Schallenberg bestritt, dass Österreich bei Israel mit zweierlei Maß messe. Die österreichische Haltung sei "sehr klar". Das humanitäre Völkerrecht müsse von allen Staaten eingehalten werden, auch von Israel. "Israel muss viel mehr tun, um Zivilisten zu schützen", forderte der Außenminister neuerlich einen "glaubwürdigen, umsetzbaren Plan" zum Umgang mit den 1,4 Millionen Binnenvertriebenen aus dem Norden des Gazastreifens, ehe eine Offensive auf die Grenzstadt Rafah gestartet werde.

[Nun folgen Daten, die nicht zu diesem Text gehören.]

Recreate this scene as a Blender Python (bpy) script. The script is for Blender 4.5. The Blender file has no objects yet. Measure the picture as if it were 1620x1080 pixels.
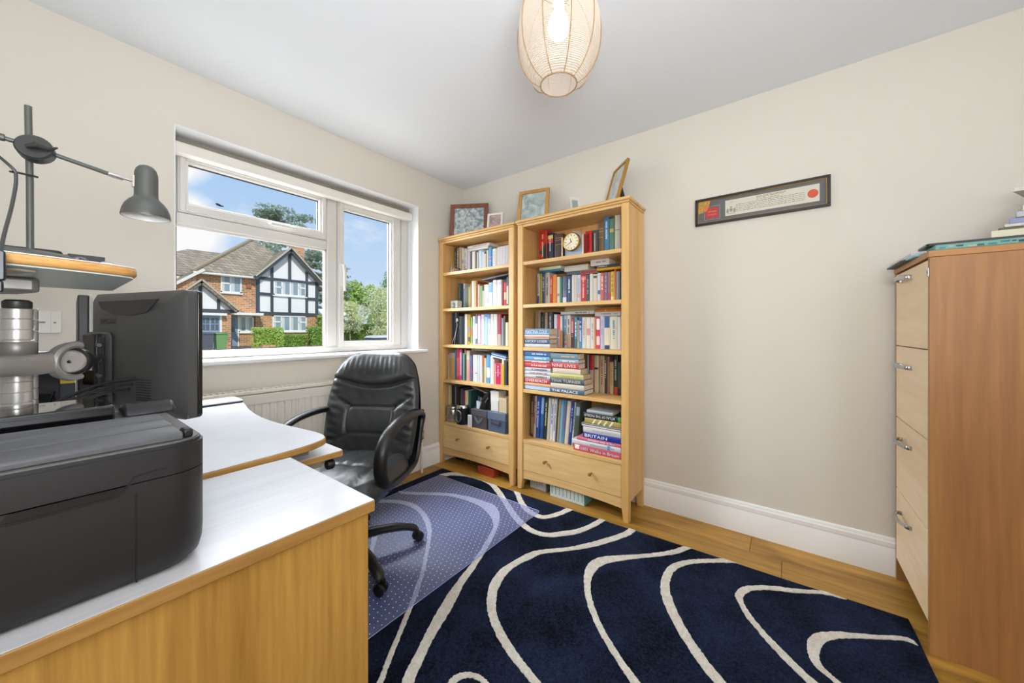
import bpy, math, random
from mathutils import Vector, Matrix
random.seed(11)
sc = bpy.context.scene
C = sc.collection
PI = math.pi

# ------------------------------------------------------------------ camera
cam = bpy.data.cameras.new('camera')
co = bpy.data.objects.new('camera', cam)
C.objects.link(co)
co.location = (0, 0, 1.12)
co.rotation_euler = (PI/2, 0, math.radians(37.1-90))
cam.sensor_width = 36
cam.lens = 569/1620*36
cam.shift_y = -18/1620
cam.clip_start = .01
cam.clip_end = 500
sc.camera = co

# ------------------------------------------------------------------ colour management
vs = sc.view_settings
vs.view_transform = 'Standard'
vs.look = 'None'
vs.gamma = 1
vs.use_curve_mapping = False
vs.exposure = .25
sc.cycles.max_bounces = 9
sc.cycles.diffuse_bounces = 5
sc.cycles.transparent_max_bounces = 16
sc.cycles.sample_clamp_indirect = 6

def lin(h):
    if not isinstance(h, str): return tuple(h)[:3]
    h = h.lstrip('#')
    if len(h) == 3: h = ''.join(c*2 for c in h)
    r = []
    for i in (0, 2, 4):
        v = int(h[i:i+2], 16)/255
        r.append(v/12.92 if v <= .04045 else ((v+.055)/1.055)**2.4)
    return tuple(r)
def rgba(h): return lin(h)+(1,)

# ------------------------------------------------------------------ world: blue summer sky with soft cumulus
w = bpy.data.worlds.new('sky'); sc.world = w; w.use_nodes = True
nt = w.node_tree; N = nt.nodes; Lk = nt.links
for n in list(N): N.remove(n)
tc = N.new('ShaderNodeTexCoord'); sp = N.new('ShaderNodeSeparateXYZ'); Lk.new(tc.outputs['Generated'], sp.inputs[0])
rp = N.new('ShaderNodeValToRGB'); Lk.new(sp.outputs['Z'], rp.inputs[0])
e = rp.color_ramp.elements
e[0].position = 0; e[0].color = rgba('d9e8fa')
e[1].position = .9; e[1].color = rgba('7fb0ee')
e2 = rp.color_ramp.elements.new(.16); e2.color = rgba('c3dcf9')
e3 = rp.color_ramp.elements.new(.4); e3.color = rgba('a3cbf6')
mp = N.new('ShaderNodeMapping'); mp.inputs['Scale'].default_value = (1, 1, 2.2); mp.inputs['Location'].default_value = (.37, .1, .2)
Lk.new(tc.outputs['Generated'], mp.inputs[0])
nz = N.new('ShaderNodeTexNoise'); nz.inputs['Scale'].default_value = 2.6; nz.inputs['Detail'].default_value = 7; nz.inputs['Roughness'].default_value = .55
Lk.new(mp.outputs[0], nz.inputs['Vector'])
cr = N.new('ShaderNodeValToRGB'); cr.color_ramp.elements[0].position = .57; cr.color_ramp.elements[1].position = .72
Lk.new(nz.outputs['Fac'], cr.inputs[0])
mx = N.new('ShaderNodeMixRGB'); mx.inputs[2].default_value = (1, 1, 1, 1)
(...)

Während Fidan den EU-Beitrittswunsch seines Landes bekräftigte und auf die Einhaltung von Vereinbarungen ("Pacta sunt servanda") pochte, warb Schallenberg für eine "maßgeschneiderte Partnerschaft" mit der Türkei. "Man kennt unsere Position zum Vollbeitritt, wo wir unsere Zweifel haben", formulierte Schallenberg im Angesicht seines Amtskollegen diplomatischer als nach seiner Ankunft am Montag, als er einen EU-Beitritt der Türkei als "Illusion" bezeichnet hatte.

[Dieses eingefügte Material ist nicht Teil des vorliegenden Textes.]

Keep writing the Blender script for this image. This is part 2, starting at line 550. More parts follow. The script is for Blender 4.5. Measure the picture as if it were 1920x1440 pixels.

Schallenbergs Visite stand ganz im Zeichen von Sicherheitsfragen. Am Montagnachmittag hatte er mit Innenminister Ali Yerlikaya eine engere Polizeikooperation im Kampf gegen Terrorismus vereinbart. Konkret soll ein "rotes Telefon" zum unbürokratischen und schnellen Informationsaustausch zwischen den Spitzen der Polizeibehörden eingerichtet werden. "Noch mehr Zusammenarbeit auch im Bereich der Terrorbekämpfung ist auch für Österreich wichtig. Damit wird auch die öffentliche Sicherheit in Österreich gefördert", kommentierte der frühere türkische Geheimdienstchef Fidan diese Pläne. Schallenberg wiederum lobte die Anstrengungen der Türkei im Kampf gegen illegale Migration und versprach, sich auf EU-Ebene dafür einzusetzen, dass diese auch weiter gewürdigt werden.

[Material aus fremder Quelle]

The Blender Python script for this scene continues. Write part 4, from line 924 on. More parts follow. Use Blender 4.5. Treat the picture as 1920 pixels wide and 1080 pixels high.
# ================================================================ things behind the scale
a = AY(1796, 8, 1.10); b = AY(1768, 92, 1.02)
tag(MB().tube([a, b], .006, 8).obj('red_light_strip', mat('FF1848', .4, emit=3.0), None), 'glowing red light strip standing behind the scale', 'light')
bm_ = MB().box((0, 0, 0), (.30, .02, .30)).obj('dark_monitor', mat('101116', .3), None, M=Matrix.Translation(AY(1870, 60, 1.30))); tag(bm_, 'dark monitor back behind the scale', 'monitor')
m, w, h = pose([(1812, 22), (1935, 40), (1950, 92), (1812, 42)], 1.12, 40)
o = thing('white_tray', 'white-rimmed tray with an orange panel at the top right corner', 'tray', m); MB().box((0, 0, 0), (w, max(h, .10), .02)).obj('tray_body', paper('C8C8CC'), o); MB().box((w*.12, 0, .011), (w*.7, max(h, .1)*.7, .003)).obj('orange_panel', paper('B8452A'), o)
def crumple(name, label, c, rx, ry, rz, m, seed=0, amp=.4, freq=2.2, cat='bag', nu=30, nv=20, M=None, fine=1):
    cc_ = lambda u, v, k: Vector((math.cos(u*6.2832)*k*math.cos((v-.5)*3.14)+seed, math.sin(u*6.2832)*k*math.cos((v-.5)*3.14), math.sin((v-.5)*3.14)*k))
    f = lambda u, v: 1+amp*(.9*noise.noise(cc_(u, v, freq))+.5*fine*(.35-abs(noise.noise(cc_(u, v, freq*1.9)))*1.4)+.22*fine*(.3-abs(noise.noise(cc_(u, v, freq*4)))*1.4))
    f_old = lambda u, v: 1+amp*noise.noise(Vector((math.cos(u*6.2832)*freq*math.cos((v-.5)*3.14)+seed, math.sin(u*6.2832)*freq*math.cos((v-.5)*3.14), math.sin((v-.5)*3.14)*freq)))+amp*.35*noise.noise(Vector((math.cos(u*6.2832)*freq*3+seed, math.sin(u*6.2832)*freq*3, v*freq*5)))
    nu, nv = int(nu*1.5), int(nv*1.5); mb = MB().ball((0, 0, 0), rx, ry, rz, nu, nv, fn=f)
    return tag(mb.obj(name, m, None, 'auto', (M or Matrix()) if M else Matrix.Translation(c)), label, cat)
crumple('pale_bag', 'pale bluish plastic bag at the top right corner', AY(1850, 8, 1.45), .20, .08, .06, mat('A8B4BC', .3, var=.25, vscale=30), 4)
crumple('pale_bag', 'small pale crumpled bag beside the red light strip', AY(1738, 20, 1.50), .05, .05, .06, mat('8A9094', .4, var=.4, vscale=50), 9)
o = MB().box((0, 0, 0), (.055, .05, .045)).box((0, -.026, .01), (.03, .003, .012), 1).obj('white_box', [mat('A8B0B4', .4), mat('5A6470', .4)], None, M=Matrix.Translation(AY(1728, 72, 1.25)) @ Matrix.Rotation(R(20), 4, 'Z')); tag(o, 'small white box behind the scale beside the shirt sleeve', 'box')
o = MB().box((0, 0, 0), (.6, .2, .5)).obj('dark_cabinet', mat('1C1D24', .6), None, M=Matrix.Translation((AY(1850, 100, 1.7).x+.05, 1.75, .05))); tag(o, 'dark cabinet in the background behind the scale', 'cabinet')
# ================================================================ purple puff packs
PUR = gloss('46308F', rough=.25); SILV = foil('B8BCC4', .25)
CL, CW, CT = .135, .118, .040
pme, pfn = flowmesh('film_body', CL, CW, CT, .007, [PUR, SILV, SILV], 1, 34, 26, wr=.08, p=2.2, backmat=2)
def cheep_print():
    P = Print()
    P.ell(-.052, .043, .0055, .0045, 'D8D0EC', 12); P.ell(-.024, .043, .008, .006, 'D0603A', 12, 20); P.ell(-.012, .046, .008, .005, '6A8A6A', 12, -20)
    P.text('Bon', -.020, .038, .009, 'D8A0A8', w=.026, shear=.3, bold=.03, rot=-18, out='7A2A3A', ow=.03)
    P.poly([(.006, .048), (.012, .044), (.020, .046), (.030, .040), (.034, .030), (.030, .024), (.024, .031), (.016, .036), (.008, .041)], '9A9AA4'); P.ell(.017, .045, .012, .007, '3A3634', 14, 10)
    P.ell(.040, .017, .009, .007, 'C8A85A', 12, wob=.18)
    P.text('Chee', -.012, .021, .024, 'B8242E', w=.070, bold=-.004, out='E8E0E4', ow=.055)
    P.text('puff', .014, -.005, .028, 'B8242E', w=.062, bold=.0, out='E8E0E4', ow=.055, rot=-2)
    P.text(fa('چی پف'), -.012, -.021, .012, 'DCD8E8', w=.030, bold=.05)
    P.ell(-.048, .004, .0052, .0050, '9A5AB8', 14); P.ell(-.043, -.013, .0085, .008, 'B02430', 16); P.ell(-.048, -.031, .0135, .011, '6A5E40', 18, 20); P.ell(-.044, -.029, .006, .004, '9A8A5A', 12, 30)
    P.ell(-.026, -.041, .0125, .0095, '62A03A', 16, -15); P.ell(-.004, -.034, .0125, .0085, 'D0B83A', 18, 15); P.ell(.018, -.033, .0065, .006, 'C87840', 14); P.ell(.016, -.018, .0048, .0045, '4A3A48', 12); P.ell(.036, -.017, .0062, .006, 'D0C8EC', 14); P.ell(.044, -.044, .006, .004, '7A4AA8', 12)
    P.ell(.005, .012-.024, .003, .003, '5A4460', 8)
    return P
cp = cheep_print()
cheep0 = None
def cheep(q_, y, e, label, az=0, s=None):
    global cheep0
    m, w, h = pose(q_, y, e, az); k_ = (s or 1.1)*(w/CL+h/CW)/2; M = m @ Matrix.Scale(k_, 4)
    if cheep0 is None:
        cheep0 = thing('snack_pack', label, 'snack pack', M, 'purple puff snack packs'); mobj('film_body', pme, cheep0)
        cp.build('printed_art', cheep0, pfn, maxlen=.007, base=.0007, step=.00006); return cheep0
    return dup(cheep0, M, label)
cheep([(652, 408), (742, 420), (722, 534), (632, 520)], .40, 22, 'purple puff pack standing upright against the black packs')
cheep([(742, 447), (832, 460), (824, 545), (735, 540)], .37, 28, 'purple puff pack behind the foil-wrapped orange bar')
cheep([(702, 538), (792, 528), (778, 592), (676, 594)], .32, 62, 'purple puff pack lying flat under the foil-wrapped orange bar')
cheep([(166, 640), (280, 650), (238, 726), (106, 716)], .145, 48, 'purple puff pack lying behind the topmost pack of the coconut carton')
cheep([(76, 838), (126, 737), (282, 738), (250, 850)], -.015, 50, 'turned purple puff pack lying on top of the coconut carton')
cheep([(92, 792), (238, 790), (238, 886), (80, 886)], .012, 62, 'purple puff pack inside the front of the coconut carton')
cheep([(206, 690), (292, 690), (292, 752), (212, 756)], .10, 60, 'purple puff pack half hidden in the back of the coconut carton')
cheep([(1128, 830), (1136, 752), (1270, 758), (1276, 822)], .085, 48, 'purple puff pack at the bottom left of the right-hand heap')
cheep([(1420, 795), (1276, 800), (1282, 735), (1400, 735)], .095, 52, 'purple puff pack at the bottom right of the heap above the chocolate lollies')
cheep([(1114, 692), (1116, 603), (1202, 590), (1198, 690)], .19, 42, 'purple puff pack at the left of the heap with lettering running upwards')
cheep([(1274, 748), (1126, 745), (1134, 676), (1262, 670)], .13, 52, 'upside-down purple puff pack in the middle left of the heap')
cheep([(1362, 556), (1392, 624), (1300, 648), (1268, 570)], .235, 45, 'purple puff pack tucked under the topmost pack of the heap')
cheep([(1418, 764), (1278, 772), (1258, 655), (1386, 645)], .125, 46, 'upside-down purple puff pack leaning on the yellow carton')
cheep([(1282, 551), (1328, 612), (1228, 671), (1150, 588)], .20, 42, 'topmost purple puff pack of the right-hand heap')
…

Schallenbergs Delegation gehören zahlreiche Spitzenvertreter der österreichischen Sicherheitsbehörden an. Neben dem Generaldirektor für die öffentliche Sicherheit, Franz Ruf, war auch der oberste Verfassungsschützer Omar Haijawi-Pirchner nach Ankara gereist. Schallenberg und Innenminister Gerhard Karner (ÖVP) hatten im Juli 2022 bei einem Besuch in der türkischen Hauptstadt jährliche Treffen der jeweiligen Vize-Innenminister vereinbart. Das zweite dieser Treffen fand im Rahmen der nunmehrigen Visite statt.

Der Besuch stand ganz im Zeichen des Jubiläumsjahrs in den bilateralen Beziehungen - Österreich und die Türkei feiern heuer 100 Jahre Freundschaftsvertrag und 60 Jahre Anwerbeabkommen, das den Zuzug türkischer Gastarbeiter einläutete. "Die türkische Gemeinschaft in Österreich ist sehr wichtig für unsere Beziehungen", unterstrich Fidan. Schallenberg würdigte den "großen Beitrag", den die damaligen Gastarbeiter und ihre Nachkommen zum Erfolg Österreichs geleistet hätten. "Sie sind ein nicht mehr wegzudenkender Teil unserer Gesellschaft", betonte er.

ribbon Zusammenfassung
  • Die Türkei setzt ihre Beziehungen zur Hamas ein, um die österreichisch-israelische Geisel Tal Shoham freizulassen, wie Außenminister Schallenberg nach Gesprächen in Ankara mitteilt.
  • Trotz herzlichem Auftreten bei einer Pressekonferenz vertreten die Außenminister Schallenberg und Fidan konträre Ansichten zum Nahost-Konflikt und dem EU-Beitritt der Türkei.
  • Schallenberg appelliert für einen umsetzbaren Plan zum Schutz von 1,4 Millionen Binnenvertriebenen im Gazastreifen, bevor eine Offensive auf die Grenzstadt Rafah beginnt.
  • Die Türkei und Österreich verstärken die Polizeikooperation, inklusive eines 'roten Telefons' für schnellen Informationsaustausch, um die öffentliche Sicherheit zu fördern.
  • 2024 markiert das Jubiläumsjahr in den bilateralen Beziehungen zwischen Österreich und der Türkei, geprägt durch 100 Jahre Freundschaftsvertrag und 60 Jahre Anwerbeabkommen.